Commans grew up a competitive kid, so much so he would swap cards when others weren’t looking during family card games.

The boy just hated to lose.

He chose football over soccer, playing tight end his first year in Pop Warner. Taller than his peers, Commans became a quarterback and rode out the emotional roller coaster many young passers hop off early.

Coaches explained the value of a short memory. “After you throw an incompletion,” Commans was told, “move on.”

In junior high, Commans played with future Whittier Christian teammates Cade McGee, Nico Albertini and Justin Osborn. The crew spent hours learning each others tendencies – intel that would prove invaluable just a few years later.

Commans quarterbacked the Heralds’ junior varsity team before debuting against Maranatha.

The ensuing spring and summer, he competed for, and won, the starting varsity job.

“I’d always taken football seriously,” Commans said, “but going into my sophomore year, I lifted a lot more because I knew I needed to get bigger. I took every rep in practice seriously. I play a lot better when I need to win something.”

In 2015, Whittier Christian finished 3-7 and winless in the Olympic League.

Still, Commans turned heads with 2,746 passing yards and 17 touchdowns. His 558 passing yards in a narrow November loss to Heritage Christian High set the school’s single-game record. Perhaps most impressively, Commans, in his first full season reading varsity defenses, completed 63.5 percent of his passes.

It was what Commans showed this past summer “when we thought he could be really, really special,” Gradilla said. “Just his accuracy; he knows where to put the ball, who we want to get it to. Because he’s 6-foot-4 and really athletic, he’s able to continue plays where you think you have him but he scrambles and he gets the ball down the field.

“It’s pretty fun to watch.”

To prepare for his junior season, Commans added bulk to his lithe frame.

Speed training drills littered his off-season workouts and burnished his footwork. He also watched plenty of film, because no matter how many yards he threw for in 2015, he also threw seven interceptions.

On Aug. 26, Commans threw for 468 passing yards and five touchdowns in Whittier Christian’s season-opening win over Bishop Union High. Less than one month later, he etched him name in Orange County and CIF-Southern Section lore.

Against Bell High in September, Commans set an Orange County record with nine passing touchdowns. He had an opportunity to set the Southern Section mark with a 10th, but instead ran for a short score.

Whittier Christian won that night, 68-55. OCVarsity later named him Offensive Player of the Week.

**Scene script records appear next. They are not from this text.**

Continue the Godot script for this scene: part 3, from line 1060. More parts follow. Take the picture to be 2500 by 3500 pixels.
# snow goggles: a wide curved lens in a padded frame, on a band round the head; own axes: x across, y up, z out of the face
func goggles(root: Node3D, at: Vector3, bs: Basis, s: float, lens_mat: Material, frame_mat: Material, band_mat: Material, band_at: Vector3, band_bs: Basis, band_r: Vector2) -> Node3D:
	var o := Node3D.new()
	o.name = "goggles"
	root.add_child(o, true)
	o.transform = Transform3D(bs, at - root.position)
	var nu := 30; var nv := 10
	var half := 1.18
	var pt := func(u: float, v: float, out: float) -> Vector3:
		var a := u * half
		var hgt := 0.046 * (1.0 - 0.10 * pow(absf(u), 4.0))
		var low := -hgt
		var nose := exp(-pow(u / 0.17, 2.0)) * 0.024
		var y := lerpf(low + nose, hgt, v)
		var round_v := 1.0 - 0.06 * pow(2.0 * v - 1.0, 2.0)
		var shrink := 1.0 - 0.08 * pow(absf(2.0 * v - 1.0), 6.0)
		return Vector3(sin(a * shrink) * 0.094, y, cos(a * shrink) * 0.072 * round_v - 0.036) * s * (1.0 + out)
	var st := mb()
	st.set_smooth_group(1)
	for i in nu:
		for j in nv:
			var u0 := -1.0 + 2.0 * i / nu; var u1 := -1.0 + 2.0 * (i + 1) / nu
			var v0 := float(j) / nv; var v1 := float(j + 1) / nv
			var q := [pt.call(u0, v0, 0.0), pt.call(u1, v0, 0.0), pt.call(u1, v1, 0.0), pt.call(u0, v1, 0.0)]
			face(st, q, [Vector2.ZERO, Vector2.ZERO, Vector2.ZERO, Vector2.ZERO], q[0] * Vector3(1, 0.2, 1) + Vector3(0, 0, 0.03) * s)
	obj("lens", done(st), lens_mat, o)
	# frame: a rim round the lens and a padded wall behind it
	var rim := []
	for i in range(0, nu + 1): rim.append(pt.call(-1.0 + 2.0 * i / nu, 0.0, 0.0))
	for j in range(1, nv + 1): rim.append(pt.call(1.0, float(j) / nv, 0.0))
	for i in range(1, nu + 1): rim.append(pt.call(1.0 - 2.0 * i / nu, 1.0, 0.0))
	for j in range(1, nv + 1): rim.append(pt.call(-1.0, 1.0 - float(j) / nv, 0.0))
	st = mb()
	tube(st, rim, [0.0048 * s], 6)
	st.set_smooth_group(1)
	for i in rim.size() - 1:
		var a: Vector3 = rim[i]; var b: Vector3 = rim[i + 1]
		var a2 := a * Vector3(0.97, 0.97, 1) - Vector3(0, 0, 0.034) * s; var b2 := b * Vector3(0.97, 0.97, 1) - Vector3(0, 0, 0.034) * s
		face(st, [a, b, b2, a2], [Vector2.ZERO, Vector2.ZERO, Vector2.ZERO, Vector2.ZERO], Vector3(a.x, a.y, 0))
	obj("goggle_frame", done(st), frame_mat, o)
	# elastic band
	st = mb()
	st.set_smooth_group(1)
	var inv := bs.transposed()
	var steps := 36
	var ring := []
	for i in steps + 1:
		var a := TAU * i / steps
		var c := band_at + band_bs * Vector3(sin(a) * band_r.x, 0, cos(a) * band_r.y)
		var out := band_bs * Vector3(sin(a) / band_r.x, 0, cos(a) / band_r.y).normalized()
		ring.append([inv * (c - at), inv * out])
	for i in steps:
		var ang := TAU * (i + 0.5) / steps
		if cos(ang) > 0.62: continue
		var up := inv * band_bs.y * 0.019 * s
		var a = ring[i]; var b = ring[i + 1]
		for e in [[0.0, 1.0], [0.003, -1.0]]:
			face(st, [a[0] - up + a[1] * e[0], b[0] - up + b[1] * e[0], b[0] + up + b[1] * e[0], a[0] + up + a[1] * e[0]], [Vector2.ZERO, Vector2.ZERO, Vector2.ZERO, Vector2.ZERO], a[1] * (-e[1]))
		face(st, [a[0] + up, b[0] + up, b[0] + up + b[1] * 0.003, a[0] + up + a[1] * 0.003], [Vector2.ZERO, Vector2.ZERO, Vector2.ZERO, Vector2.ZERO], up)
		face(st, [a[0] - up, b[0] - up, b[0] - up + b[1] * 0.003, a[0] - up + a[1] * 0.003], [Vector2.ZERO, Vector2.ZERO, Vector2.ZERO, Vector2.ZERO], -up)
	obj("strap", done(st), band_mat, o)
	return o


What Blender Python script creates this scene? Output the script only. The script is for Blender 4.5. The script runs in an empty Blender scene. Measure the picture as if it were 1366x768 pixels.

“Their defensive backs, they played close to the sideline to take away the out routes, which was crazy,” Commans said, deciphering Bell’s defense. “That left our wide receivers open down the field, and we just had better receivers than their defensive backs.

“(Nine touchdowns) felt like a lot, but I didn’t know how many I had until everyone told me.”

Commans, who’s taller than both of his parents, is agile for his size.

At 6-foot-4, he can see passing lanes down the field others can’t. He’s big enough to shed tacklers in the pocket and shifty enough to evade them altogether. He’s savvier than he was last season, and that football IQ reveals itself subtly.

Too often last year Commans ate sacks because he held onto the ball too long. This year, if McGee, Albertini and Osborn aren’t open in one Mississippi, two Mississippi, then he’ll throw the ball out of bounds and live to fight another day.

Whittier Christian’s offense averages 47 points per game, and with 220 completions, 3,434 passing yards and 40 touchdowns, no county quarterback is having a better season statistically than Commans.

With 4,219 yards, former El Toro High quarterback Conner Manning holds the county’s single-season passing yardage record. Nick Brown, formerly of Rancho Alamitos High, owns the passing touchdowns mark, with 52.

Next year, Commans, the quarterback off Beach Boulevard most have never heard of, is coming for them both.

“I haven’t found anything that’s stumped him yet,” Esslinger, the offensive coordinator, said. “He very rarely makes a bad throw. If he does, it’s probably too high or it’s sailing out of bounds. But it’s not in danger of being picked.

“I keep forgetting he’s only a junior,” Esslinger said. “It’s fun thinking of having him back for another year.”